By Nick Alford, Head of Corporate Health and Safety, Macro

A few weeks ago I wrote about the motivating factors behind my English Channel swim, and since then I have had the privilege of telling my tale to many interested people. 

These people have fallen into two distinct groups. 

The “well, you’ve done that now, better get on with your life…” people; and the “What’s next then…?” people. 

Co-incidentally many of the people in the first group were the same nay-saying “too far, too deep, too cold…” people that I spoke to before the swim. 

Should I stop here and nestle down with contentment at the achievement, or should I look to see what’s next and continue to challenge myself, test the boundaries and once again flirt with the chance of failure? 

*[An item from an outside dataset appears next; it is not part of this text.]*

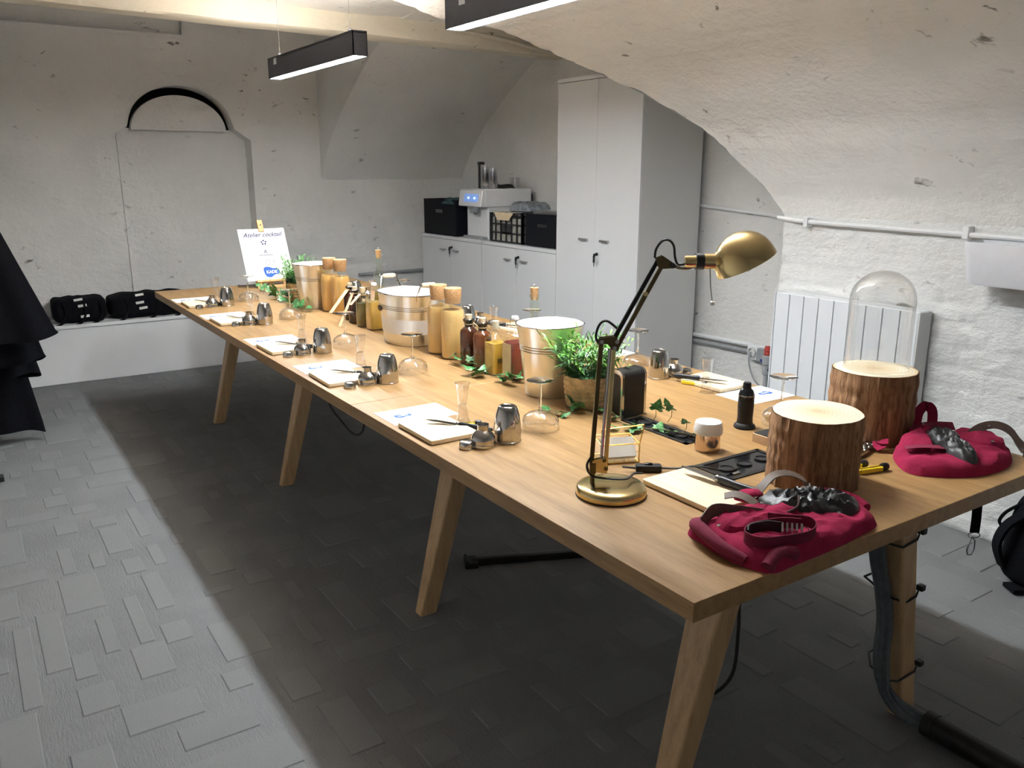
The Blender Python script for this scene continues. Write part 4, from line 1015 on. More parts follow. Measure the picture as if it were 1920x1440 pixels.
# logs
def log(label, x, y, r, h, rz):
    t = thing('log', label, 'log', (x, y, TZ), rz, 'sawn logs with bark')
    wob = lambda a, z: 1 + .022 * sin(2 * a + .7) + .012 * sin(5 * a + 1) + .018 * fbm(cos(a) * 9, sin(a) * 9, z * 6, 3) * (1 if z > .004 else .6)
    rows = [(r * 1.02, 0), (r * 1.015, .01)] + [(r * (1 + .012 * sin(k)), .01 + (h - .018) * k / 24) for k in range(1, 25)] + [(r * .985, h - .002)]
    q = M(); q.lathe(rows, 120, cap1=False, wob=lambda a, z: wob(a, z) + .022 * fbm(cos(a) * 22, sin(a) * 22, z * 5, 2)); obj('bark', q, 'bark', t)
    q = M(); q.lathe([(r * .972, 0), (r * .5, .0006), (0, .001)], 72, cap0=False, cap1=False, wob=lambda a, z: wob(a, h)); obj('sawn_top', q, 'log_end', t, (0, 0, h - .001))
    return t
log('near sawn log with bark standing before the wide socket tray', .653, .263, .1045, .170, 0)
log('far sawn log with bark under the glass dome', 1.070, .395, .108, .191, 2)
t = thing('glass_dome', 'clear glass cloche on top of the far log', 'cloche', (1.070, .395, TZ + .1925))
q = M(); R_ = .083; H_ = .262
pr = [(R_, 0), (R_, .06), (R_, H_ - R_ * .95)] + [(R_ * cos(R(90 * i / 12)), H_ - R_ * .95 + R_ * .95 * sin(R(90 * i / 12))) for i in range(1, 12)] + [(.001, H_)]
q.lathe(pr, 56, cap0=False, cap1=False); obj('bell', q, 'dome_glass', t)
obj('rim', ring(R_, .0016, .0015, 56), 'clear_glass', t)

# graters and peelers by the logs
t = thing('flat_grater', 'dark steel flat grater half under the far apron', 'grater', (.862, .286, TZ + .004), R(14))
q = M(); q.box(-.03, .125, -.004, .0, 0, .010); q.box(-.03, .125, .055, .059, 0, .010); q.box(.121, .125, -.004, .059, 0, .010); q.box(-.03, -.026, -.004, .059, 0, .010); obj('frame', q, 'steel_dark', t)
q = M(); q.box(-.026, .121, 0, .055, .004, .0055)
for i in range(9):
    for j in range(4): q.lathe([(.0045, .0055), (.003, .0085), (.0012, .009)], 8, (-.016 + i * .0155, .008 + j * .0128 + (.006 if i % 2 else 0), 0))
obj('grating_plate', q, 'steel', t)
put(peeP, .782, .222, R(-12), 'front one of two yellow peelers right of the near log')
put(peeP, .757, .262, R(-12), 'rear one of two yellow peelers right of the near log')

# ================================================================== EASEL WITH SIGN
es = thing('easel', 'small wooden table easel holding the white sign', 'easel', (.66, 4.27, TZ), R(4))
sl = atan2(.125, .31)   # lean
lean = Matrix.Rotation(-sl, 4, 'X')
q = M(); q.box(-.014, .014, .006, .016, .0, .425, lean); obj('centre_post', q, 'easel_wood', es, bevel=.001)
q = M(); q.box(-.017, .017, -.012, .005, .358, .432, lean); o = obj('top_clamp', q, 'easel_wood', es, bevel=.001)
q = M(); q.lathe([(.004, 0), (.004, .003)], 10, mtx=lean @ Matrix.Translation((0, -.012, .400)) @ Matrix.Rotation(R(90), 4, 'X')); obj('screw', q, 'steel_dark', o)
q = M(); q.box(-.10, .10, -.028, .006, .030, .044, lean); obj('ledge', q, 'easel_wood', es, bevel=.001)
for s in (-1, 1):
    q = M(); q.hexa([(s * .085 - .008, -.012, 0), (s * .085 + .008, -.012, 0), (s * .085 + .008, .002, 0), (s * .085 - .008, .002, 0)], [(s * .070 - .008, .0, .045), (s * .070 + .008, .0, .045), (s * .070 + .008, .014, .045), (s * .070 - .008, .014, .045)]); obj('front_leg', q, 'easel_wood', es)
q = M(); q.box(-.10, .10, -.014, .004, 0, .014); obj('cross_bar', q, 'easel_wood', es)
q = M(); q.hexa([(-.012, .175, 0), (.012, .175, 0), (.012, .185, 0), (-.012, .185, 0)], [(-.012, .125, .29), (.012, .125, .29), (.012, .135, .29), (-.012, .135, .29)]); obj('rear_leg', q, 'easel_wood', es)
sg = thing('sign_sheet', 'white cocktail workshop sign with blue logo on the easel', 'sign', (.66, 4.27, TZ), R(4))
q = M(); q.box(-.15, .15, -.0035, -.0005, .046, .378, lean); obj('board', q, 'paper', sg)
def print_on(name, me, mat, x, z, lab=None):
    me.transform(lean @ Matrix.Translation((x, -.0042, z)) @ Matrix.Rotation(R(90), 4, 'X')); return obj(name, me, mat, sg)
print_on('lettering', text_mesh('Atelier cocktail', .040, shear=.4, bold=.0006), 'ink_dark', .0, .338)
q = M()
for k in range(5):
    a = R(72 * k + 20); q.prism([(.014 * cos(a) + .006 * cos(b), .012 * sin(a) + .006 * sin(b)) for b in [2 * pi * i / 8 for i in range(8)]], 0, .0004)
print_on('emblem', q.mesh('emblem'), 'ink_dark', .0, .288)
print_on('emblem', text_mesh('A', .034, bold=.0008), 'ink_grey', .0, .228)
print_on('lettering', text_mesh('création maison', .014, shear=.2), 'ink_grey', .0, .206) if False else None
q = M()
for k in range(9): q.box(-.045 + k * .010, -.0375 + k * .010, -.003, .003, 0, .0004)
print_on('print_line', q.mesh('print_line'), 'ink_grey', .0, .206)
q = M()
st = [((.016 if k % 2 else .008) * cos(R(36 * k + 90)), (.016 if k % 2 else .008) * sin(R(36 * k + 90))) for k in range(10)]
for (a, b_) in zip(st, st[1:] + st[:1]): q.tube([(a[0] * 1.2, a[1] * 1.2, 0), (b_[0] * 1.2, b_[1] * 1.2, 0)], .0012, 4)
print_on('star', q.mesh('star'), 'ink_grey', .0, .160)
q = M(); q.prism(smooth_closed([(-.050, .012), (-.042, .032), (-.015, .034), (.010, .024), (.036, .022), (.052, .004), (.044, -.014), (.018, -.018), (-.010, -.034), (-.040, -.024)], 48), 0, .0005); lg = print_on('logo', q.mesh('logo'), 'ink_blue', .012, .096)
me = text_mesh('KADE', .027, bold=.0008); me.transform(lean @ Matrix.Translation((.012, -.0052, .096)) @ Matrix.Rotation(R(90), 4, 'X')); obj('logo_lettering', me, 'paper', lg)
q = M(); q.tube([(.008 * cos(a), 0, .0095 + .008 * sin(a)) for a in [2 * pi * i / 18 for i in range(18)]], .0016, 6, closed=True)
tag(obj('metal_ring', q, 'black_paint', None, (.475, 4.36, TZ), R(30)), 'small black ring standing left of the easel', 'ring')

# ================================================================== APRONS
def rivet(t, x, y, z):
    q = M(); q.lathe([(.0045, 0), (.004, .0018), (0, .0026)], 12, (x, y, z), cap1=False); obj('rivet', q, 'steel', t)
def crumple(t, poly, h, z0, seed):
    q = M(); pl = smooth_closed(poly, 64); n = 64; cx = sum(p[0] for p in pl) / n; cy = sum(p[1] for p in pl) / n; rings = 14; vs = []
    for k in range(rings + 1):
        s_ = 1 - k / (rings + .7)
        for (x, y) in pl:
            px, py = cx + (x - cx) * s_, cy + (y - cy) * s_; e = (1 - s_ ** 3) ** .5
            r1 = 1 - abs(noise.noise(Vector((px * 38, py * 38, seed)))) * 2; r3 = 1 - abs(noise.noise(Vector((px * 85, py * 85, seed + 3)))) * 2
            vs.append((px, py, z0 + e * h * (.55 + .5 * r1 + .25 * r3)))
    fs = [(k * n + i, k * n + (i + 1) % n, (k + 1) * n + (i + 1) % n, (k + 1) * n + i) for k in range(rings) for i in range(n)] + [tuple(rings * n + i for i in range(n))]
    q.add(vs, fs, False); return obj('plastic_lining', q, 'black_plastic_bag', t)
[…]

Macro has had a great deal of success in the last two years, particularly recently. Do we sit back and enjoy our success and maintain the steady state for the next two years? Should we sit back, light the fire, pour a nice cup of Horlicks and play safe, afraid of trying and failing, but content in the knowledge that we’ll be okay for the next couple of years. Some will think so. 

But as Woody Allen said “If you're not failing every now and again, it's a sign you're not doing anything very innovative”. 

We must look to challenge ourselves, take risks, maintain momentum and grow as we move towards our 2020 vision and provide our clients with the innovation and enthusiasm that an agile 21st Century company should provide and confidently tackle the chance of failure. 

But what if we fail? 

In 1910, Theodore Roosevelt delivered this now famous address in Paris. 

“It is not the critic who counts; nor the one who points out how the strong person stumbled, or where the doer of a deed could have done better. 

“The credit belongs to the person who is actually in the arena; whose face is marred by dust and sweat and blood, who strives valiantly; who errs and comes short again and again, because there is no effort without error and shortcoming; who does actually strive to do deeds; who knows the great enthusiasms, the great devotion, spends oneself in a worthy cause; who at the best knows in the end the triumph of high achievement; and who at worst, if he or she fails, at least fails while daring greatly. 

“Far better it is to dare mighty things, to win glorious triumphs even though chequered by failure, than to rank with those timid spirits who neither enjoy nor suffer much because they live in the grey twilight that knows neither victory nor defeat.” 

As for me, will we see a Macro flag on top of Everest or the Macro crest emblazoned down the side of an ocean rowing boat? Maybe.